Provide an exact copy of the data, excluding the images.
** start **
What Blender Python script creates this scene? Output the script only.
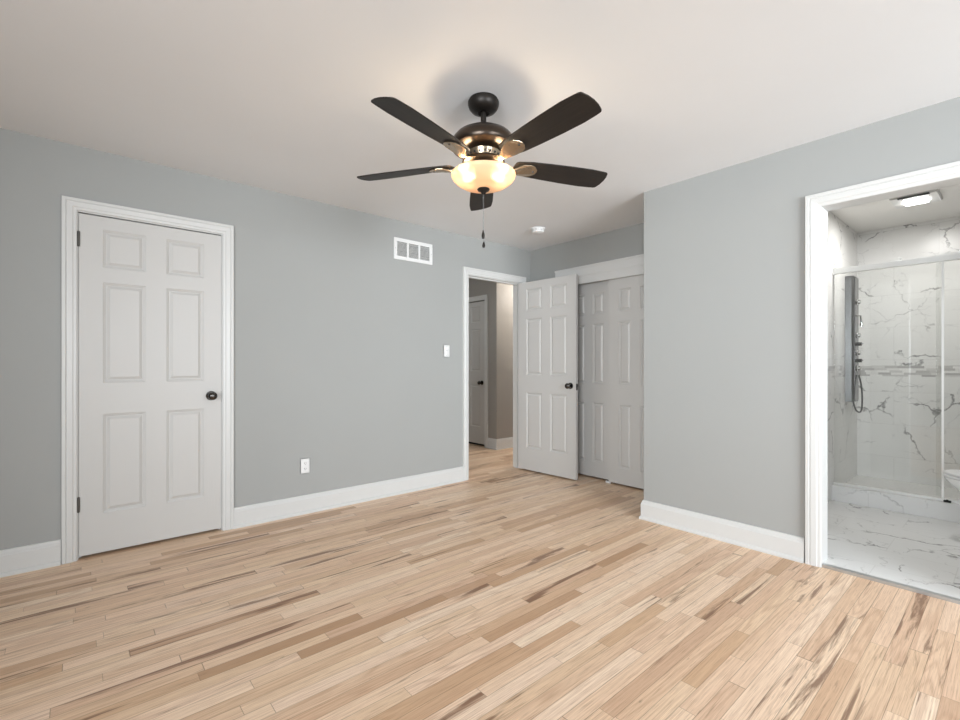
import bpy, bmesh, math, random
from mathutils import Vector, Matrix
S = bpy.context.scene
C = S.collection
for o in list(bpy.data.objects): bpy.data.objects.remove(o)
random.seed(4)
PI = math.pi

# ------------------------------------------------------------ camera, world, light, exposure
cam_d = bpy.data.cameras.new('camera'); cam = bpy.data.objects.new('camera', cam_d); C.objects.link(cam)
cam.location = (0, 0, 1.15)
cam.rotation_euler = (PI/2, 0, -math.atan2(0.6542, 0.7563))
cam_d.sensor_width = 36; cam_d.lens = 468/960*36; cam_d.shift_y = 5/960
cam_d.clip_start = 0.02
S.camera = cam
S.view_settings.view_transform = 'Standard'; S.view_settings.look = 'None'
S.view_settings.gamma = 1; S.view_settings.use_curve_mapping = False
S.view_settings.exposure = -0.03

world = bpy.data.worlds.new('sky'); S.world = world; world.use_nodes = True
wb = world.node_tree.nodes['Background']; wb.inputs[0].default_value = (0.75, 0.86, 1, 1); wb.inputs[1].default_value = 1.0

def area(name, loc, direction, sx, sy, power, col=(1, 1, 1), spread=PI):
    l = bpy.data.lights.new(name, 'AREA'); l.shape = 'RECTANGLE'; l.size = sx; l.size_y = sy
    l.energy = power; l.color = col; l.spread = spread
    o = bpy.data.objects.new(name, l); C.objects.link(o); o.location = loc
    o.rotation_euler = Vector(direction).to_track_quat('-Z', 'Y').to_euler(); return o
def point(name, loc, power, col, r=0.03):
    l = bpy.data.lights.new(name, 'POINT'); l.energy = power; l.color = col; l.shadow_soft_size = r
    o = bpy.data.objects.new(name, l); C.objects.link(o); o.location = loc; return o

XB0, YB0 = -2.6, -3.4          # the two walls behind the camera
# daylight in the two windows behind the camera
area('daylight', (1.5, YB0-0.10, 1.45), (0.40, 1, 0.0), 2.4, 1.4, 104, (0.88, 0.94, 1), 1.5)
area('daylight', (XB0-0.10, -0.8, 1.45), (1, 0.70, 0.0), 2.2, 1.4, 76, (0.90, 0.95, 1), 1.6)
WARM = (1.0, 0.80, 0.56)

# ------------------------------------------------------------ materials
def mat(name, col, rough=0.5, metal=0.0, **kw):
    m = bpy.data.materials.new(name); m.use_nodes = True
    b = m.node_tree.nodes['Principled BSDF']
    b.inputs['Base Color'].default_value = (*col, 1); b.inputs['Roughness'].default_value = rough
    b.inputs['Metallic'].default_value = metal
    for k, v in kw.items(): b.inputs[k.replace('_', ' ')].default_value = v
    return m
class NT:
    def __init__(s, m): s.m = m; s.t = m.node_tree; s.b = s.t.nodes['Principled BSDF']
    def n(s, typ, **kw):
        x = s.t.nodes.new(typ)
        for k, v in kw.items(): setattr(x, k, v)
        return x
    def l(s, a, b): s.t.links.new(a, b)
    def val(s, sock, v):
        if hasattr(v, 'is_output') or isinstance(v, bpy.types.NodeSocket): s.l(v, sock)
        else: sock.default_value = v
    def math(s, op, a, b=0.0, c=None, clamp=False):
        x = s.n('ShaderNodeMath', operation=op, use_clamp=clamp); s.val(x.inputs[0], a); s.val(x.inputs[1], b)
        if c is not None: s.val(x.inputs[2], c)
        return x.outputs[0]
    def xyz(s, x, y, z=0.0):
        c = s.n('ShaderNodeCombineXYZ'); s.val(c.inputs[0], x); s.val(c.inputs[1], y); s.val(c.inputs[2], z); return c.outputs[0]
    def ramp(s, f, stops, interp='LINEAR'):
        r = s.n('ShaderNodeValToRGB'); r.color_ramp.interpolation = interp
        e = r.color_ramp.elements
        while len(e) < len(stops): e.new(0.5)
        for i, (p, c) in enumerate(stops): e[i].position = p; e[i].color = (*c, 1)
        s.l(f, r.inputs[0]); return r.outputs[0]
    def mix(s, f, a, b, bt='MIX'):
        x = s.n('ShaderNodeMix', data_type='RGBA', blend_type=bt)
        s.val(x.inputs[0], f)
        for i, v in ((6, a), (7, b)):
            if isinstance(v, tuple): x.inputs[i].default_value = (*v, 1)
            else: s.l(v, x.inputs[i])
        return x.outputs[2]
    def noise(s, vec, scale=1.0, detail=3, rough=0.5, dist=0.0, out='Fac'):
        x = s.n('ShaderNodeTexNoise'); s.l(vec, x.inputs['Vector']); x.inputs['Scale'].default_value = scale
        x.inputs['Detail'].default_value = detail; x.inputs['Roughness'].default_value = rough
        x.inputs['Distortion'].default_value = dist; return x.outputs[out]
    def white(s, vec, out='Value'):
        x = s.n('ShaderNodeTexWhiteNoise', noise_dimensions='3D'); s.l(vec, x.inputs['Vector']); return x.outputs[out]
    def pos(s):
        g = s.n('ShaderNodeNewGeometry'); sp = s.n('ShaderNodeSeparateXYZ'); s.l(g.outputs['Position'], sp.inputs[0])
        return g.outputs['Position'], sp.outputs
    def bump(s, h, strength=0.2, dist=0.002):
        b = s.n('ShaderNodeBump'); s.l(h, b.inputs['Height']); b.inputs['Strength'].default_value = strength
        b.inputs['Distance'].default_value = dist; s.l(b.outputs[0], s.b.inputs['Normal'])

def paint(name, col, rough=0.6, sc=320, st=0.06):
    m = mat(name, col, rough); t = NT(m); p, _ = t.pos()
    t.bump(t.noise(p, sc, 2), st, 0.001)
    c = t.mix(t.noise(p, 1.6, 3), tuple(c*0.97 for c in col), tuple(min(1, c*1.03) for c in col)); t.l(c, t.b.inputs['Base Color'])
    return m
M_wall = paint('grey_wall_paint', (0.355, 0.361, 0.350), 0.65)
M_hall = paint('lamp_toned_grey_paint', (0.325, 0.305, 0.278), 0.55)  # same grey paint as the room; lamp-warm dimness put into the colour
M_ceil = paint('white_ceiling_paint', (0.83, 0.84, 0.85), 0.8)
M_trim = paint('white_trim_paint', (0.64, 0.64, 0.625), 0.35, 200, 0.03)
M_batc = paint('bathroom_white_paint', (0.85, 0.84, 0.81), 0.6)

def door_mat():
    m = mat('white_door_paint', (0.565, 0.555, 0.535), 0.42); t = NT(m)
    tc = t.n('ShaderNodeTexCoord'); mp = t.n('ShaderNodeMapping'); t.l(tc.outputs['Object'], mp.inputs[0])
    mp.inputs['Scale'].default_value = (130, 130, 6)
    t.bump(t.noise(mp.outputs[0], 1.0, 4, 0.6, 0.6), 0.35, 0.0012); return m
M_door = door_mat()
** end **
> _Exercise response_
What Blender Python script creates this scene? Output the script only.
import bpy, bmesh, math, random
from mathutils import Vector, Matrix
S = bpy.context.scene
C = S.collection
for o in list(bpy.data.objects): bpy.data.objects.remove(o)
random.seed(4)
PI = math.pi

# ------------------------------------------------------------ camera, world, light, exposure
cam_d = bpy.data.cameras.new('camera'); cam = bpy.data.objects.new('camera', cam_d); C.objects.link(cam)
cam.location = (0, 0, 1.15)
cam.rotation_euler = (PI/2, 0, -math.atan2(0.6542, 0.7563))
cam_d.sensor_width = 36; cam_d.lens = 468/960*36; cam_d.shift_y = 5/960
cam_d.clip_start = 0.02
S.camera = cam
S.view_settings.view_transform = 'Standard'; S.view_settings.look = 'None'
S.view_settings.gamma = 1; S.view_settings.use_curve_mapping = False
S.view_settings.exposure = -0.03

world = bpy.data.worlds.new('sky'); S.world = world; world.use_nodes = True
wb = world.node_tree.nodes['Background']; wb.inputs[0].default_value = (0.75, 0.86, 1, 1); wb.inputs[1].default_value = 1.0

def area(name, loc, direction, sx, sy, power, col=(1, 1, 1), spread=PI):
    l = bpy.data.lights.new(name, 'AREA'); l.shape = 'RECTANGLE'; l.size = sx; l.size_y = sy
    l.energy = power; l.color = col; l.spread = spread
    o = bpy.data.objects.new(name, l); C.objects.link(o); o.location = loc
    o.rotation_euler = Vector(direction).to_track_quat('-Z', 'Y').to_euler(); return o
def point(name, loc, power, col, r=0.03):
    l = bpy.data.lights.new(name, 'POINT'); l.energy = power; l.color = col; l.shadow_soft_size = r
    o = bpy.data.objects.new(name, l); C.objects.link(o); o.location = loc; return o

XB0, YB0 = -2.6, -3.4          # the two walls behind the camera
# daylight in the two windows behind the camera
area('daylight', (1.5, YB0-0.10, 1.45), (0.40, 1, 0.0), 2.4, 1.4, 104, (0.88, 0.94, 1), 1.5)
area('daylight', (XB0-0.10, -0.8, 1.45), (1, 0.70, 0.0), 2.2, 1.4, 76, (0.90, 0.95, 1), 1.6)
WARM = (1.0, 0.80, 0.56)

# ------------------------------------------------------------ materials
def mat(name, col, rough=0.5, metal=0.0, **kw):
    m = bpy.data.materials.new(name); m.use_nodes = True
    b = m.node_tree.nodes['Principled BSDF']
    b.inputs['Base Color'].default_value = (*col, 1); b.inputs['Roughness'].default_value = rough
    b.inputs['Metallic'].default_value = metal
    for k, v in kw.items(): b.inputs[k.replace('_', ' ')].default_value = v
    return m
class NT:
    def __init__(s, m): s.m = m; s.t = m.node_tree; s.b = s.t.nodes['Principled BSDF']
    def n(s, typ, **kw):
        x = s.t.nodes.new(typ)
        for k, v in kw.items(): setattr(x, k, v)
        return x
    def l(s, a, b): s.t.links.new(a, b)
    def val(s, sock, v):
        if hasattr(v, 'is_output') or isinstance(v, bpy.types.NodeSocket): s.l(v, sock)
        else: sock.default_value = v
    def math(s, op, a, b=0.0, c=None, clamp=False):
        x = s.n('ShaderNodeMath', operation=op, use_clamp=clamp); s.val(x.inputs[0], a); s.val(x.inputs[1], b)
        if c is not None: s.val(x.inputs[2], c)
        return x.outputs[0]
    def xyz(s, x, y, z=0.0):
        c = s.n('ShaderNodeCombineXYZ'); s.val(c.inputs[0], x); s.val(c.inputs[1], y); s.val(c.inputs[2], z); return c.outputs[0]
    def ramp(s, f, stops, interp='LINEAR'):
        r = s.n('ShaderNodeValToRGB'); r.color_ramp.interpolation = interp
        e = r.color_ramp.elements
        while len(e) < len(stops): e.new(0.5)
        for i, (p, c) in enumerate(stops): e[i].position = p; e[i].color = (*c, 1)
        s.l(f, r.inputs[0]); return r.outputs[0]
    def mix(s, f, a, b, bt='MIX'):
        x = s.n('ShaderNodeMix', data_type='RGBA', blend_type=bt)
        s.val(x.inputs[0], f)
        for i, v in ((6, a), (7, b)):
            if isinstance(v, tuple): x.inputs[i].default_value = (*v, 1)
            else: s.l(v, x.inputs[i])
        return x.outputs[2]
    def noise(s, vec, scale=1.0, detail=3, rough=0.5, dist=0.0, out='Fac'):
        x = s.n('ShaderNodeTexNoise'); s.l(vec, x.inputs['Vector']); x.inputs['Scale'].default_value = scale
        x.inputs['Detail'].default_value = detail; x.inputs['Roughness'].default_value = rough
        x.inputs['Distortion'].default_value = dist; return x.outputs[out]
    def white(s, vec, out='Value'):
        x = s.n('ShaderNodeTexWhiteNoise', noise_dimensions='3D'); s.l(vec, x.inputs['Vector']); return x.outputs[out]
    def pos(s):
        g = s.n('ShaderNodeNewGeometry'); sp = s.n('ShaderNodeSeparateXYZ'); s.l(g.outputs['Position'], sp.inputs[0])
        return g.outputs['Position'], sp.outputs
    def bump(s, h, strength=0.2, dist=0.002):
        b = s.n('ShaderNodeBump'); s.l(h, b.inputs['Height']); b.inputs['Strength'].default_value = strength
        b.inputs['Distance'].default_value = dist; s.l(b.outputs[0], s.b.inputs['Normal'])

def paint(name, col, rough=0.6, sc=320, st=0.06):
    m = mat(name, col, rough); t = NT(m); p, _ = t.pos()
    t.bump(t.noise(p, sc, 2), st, 0.001)
    c = t.mix(t.noise(p, 1.6, 3), tuple(c*0.97 for c in col), tuple(min(1, c*1.03) for c in col)); t.l(c, t.b.inputs['Base Color'])
    return m
M_wall = paint('grey_wall_paint', (0.355, 0.361, 0.350), 0.65)
M_hall = paint('lamp_toned_grey_paint', (0.325, 0.305, 0.278), 0.55)  # same grey paint as the room; lamp-warm dimness put into the colour
M_ceil = paint('white_ceiling_paint', (0.83, 0.84, 0.85), 0.8)
M_trim = paint('white_trim_paint', (0.64, 0.64, 0.625), 0.35, 200, 0.03)
M_batc = paint('bathroom_white_paint', (0.85, 0.84, 0.81), 0.6)

def door_mat():
    m = mat('white_door_paint', (0.565, 0.555, 0.535), 0.42); t = NT(m)
    tc = t.n('ShaderNodeTexCoord'); mp = t.n('ShaderNodeMapping'); t.l(tc.outputs['Object'], mp.inputs[0])
    mp.inputs['Scale'].default_value = (130, 130, 6)
    t.bump(t.noise(mp.outputs[0], 1.0, 4, 0.6, 0.6), 0.35, 0.0012); return m
M_door = door_mat()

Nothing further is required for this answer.